Mme Mbacké, Représentante du MASAE
AgMIP : un réseau de chercheurs pluridisciplinaires engagés dans la co-construction de scenarios pour l’avenir de l’agriculture
L’objectif du projet AgMIP est de produire des données issues de la modélisation afin d’éclairer les décisions en matière d’adaptation et d’atténuation face au changement climatique. Ce réseau international, regroupant plus de 1000 experts en climat, agriculture, économie et nutrition, dont une centaine en Afrique, fournit aux décideurs des informations scientifiques essentielles pour concevoir des politiques, planifier des programmes et orienter les investissements.
Son approche est basée sur la recherche collaborative et la co-construction avec des modèles intégrés (climat, production agricole, élevage, l’économie, prise de décision, besoins humains, etc.).

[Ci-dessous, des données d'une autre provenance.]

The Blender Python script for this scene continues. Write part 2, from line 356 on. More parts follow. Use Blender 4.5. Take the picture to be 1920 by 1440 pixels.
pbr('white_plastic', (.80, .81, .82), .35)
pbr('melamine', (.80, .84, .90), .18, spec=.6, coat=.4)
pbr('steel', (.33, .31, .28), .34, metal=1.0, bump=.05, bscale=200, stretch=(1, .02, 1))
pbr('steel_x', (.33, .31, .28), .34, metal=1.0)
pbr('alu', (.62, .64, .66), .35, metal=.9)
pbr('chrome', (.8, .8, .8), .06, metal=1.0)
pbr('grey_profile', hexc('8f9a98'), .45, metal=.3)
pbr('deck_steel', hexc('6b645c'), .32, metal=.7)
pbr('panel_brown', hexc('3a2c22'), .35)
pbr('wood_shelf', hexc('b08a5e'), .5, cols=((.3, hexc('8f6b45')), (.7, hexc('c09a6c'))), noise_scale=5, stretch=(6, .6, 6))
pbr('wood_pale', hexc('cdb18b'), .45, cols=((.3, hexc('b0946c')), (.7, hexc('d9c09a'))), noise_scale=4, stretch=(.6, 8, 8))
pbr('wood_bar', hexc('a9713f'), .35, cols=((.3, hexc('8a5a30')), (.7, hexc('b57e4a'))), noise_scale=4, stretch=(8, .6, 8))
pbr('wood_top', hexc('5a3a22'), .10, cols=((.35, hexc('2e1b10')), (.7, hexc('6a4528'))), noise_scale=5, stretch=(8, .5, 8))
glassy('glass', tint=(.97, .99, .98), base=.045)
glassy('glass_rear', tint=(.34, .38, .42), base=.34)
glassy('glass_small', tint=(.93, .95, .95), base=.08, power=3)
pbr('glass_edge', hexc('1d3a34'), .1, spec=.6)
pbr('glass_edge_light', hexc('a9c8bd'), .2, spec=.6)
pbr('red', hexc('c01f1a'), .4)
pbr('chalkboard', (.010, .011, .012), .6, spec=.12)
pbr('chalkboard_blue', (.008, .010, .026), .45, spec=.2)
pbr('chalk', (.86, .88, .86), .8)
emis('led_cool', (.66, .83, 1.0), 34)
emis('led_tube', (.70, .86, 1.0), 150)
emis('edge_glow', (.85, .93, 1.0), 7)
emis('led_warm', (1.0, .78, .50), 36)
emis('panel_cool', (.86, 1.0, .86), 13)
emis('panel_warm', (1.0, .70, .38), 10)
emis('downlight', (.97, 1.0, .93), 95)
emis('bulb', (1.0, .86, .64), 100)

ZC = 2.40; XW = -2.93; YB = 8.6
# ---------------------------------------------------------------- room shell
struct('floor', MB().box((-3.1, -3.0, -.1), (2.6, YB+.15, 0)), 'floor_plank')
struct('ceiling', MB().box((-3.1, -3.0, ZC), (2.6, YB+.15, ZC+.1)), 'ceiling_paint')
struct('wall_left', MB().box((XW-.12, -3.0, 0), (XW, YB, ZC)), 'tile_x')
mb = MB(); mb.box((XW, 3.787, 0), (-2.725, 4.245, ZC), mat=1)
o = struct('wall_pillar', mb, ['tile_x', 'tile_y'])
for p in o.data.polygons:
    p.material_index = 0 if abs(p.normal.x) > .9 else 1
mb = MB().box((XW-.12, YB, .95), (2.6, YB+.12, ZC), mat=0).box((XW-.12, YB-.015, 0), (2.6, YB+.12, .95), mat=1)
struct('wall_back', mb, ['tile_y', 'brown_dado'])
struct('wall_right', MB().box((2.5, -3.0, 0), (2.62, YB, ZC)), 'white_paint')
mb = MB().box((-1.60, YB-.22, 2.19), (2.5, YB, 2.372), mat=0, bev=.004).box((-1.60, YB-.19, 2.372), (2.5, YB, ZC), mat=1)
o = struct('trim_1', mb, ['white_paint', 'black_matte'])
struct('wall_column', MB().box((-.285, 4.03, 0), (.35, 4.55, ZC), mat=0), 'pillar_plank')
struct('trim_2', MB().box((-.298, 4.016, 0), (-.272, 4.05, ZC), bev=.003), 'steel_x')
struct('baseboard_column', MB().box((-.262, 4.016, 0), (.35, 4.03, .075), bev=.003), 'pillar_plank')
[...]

AgMIP teste également les stratégies d’adaptation afin d’évaluer les impacts du changement climatique et d’autres facteurs sur la production agricole, la sécurité alimentaire et la pauvreté.
Au Sénégal, le projet a travaillé sur le développement de trajectoires représentatives de l’évolution de l’agriculture (RAPS) au niveau national et régional, à Nioro particulièrement (centre du Sénégal). Les trajectoires qui ont été identifiées ont été validées et stimulées et certains ont été utilisées pour les plan nationaux d’adaptation (PNA) via les contributions déterminées nationales (CDN).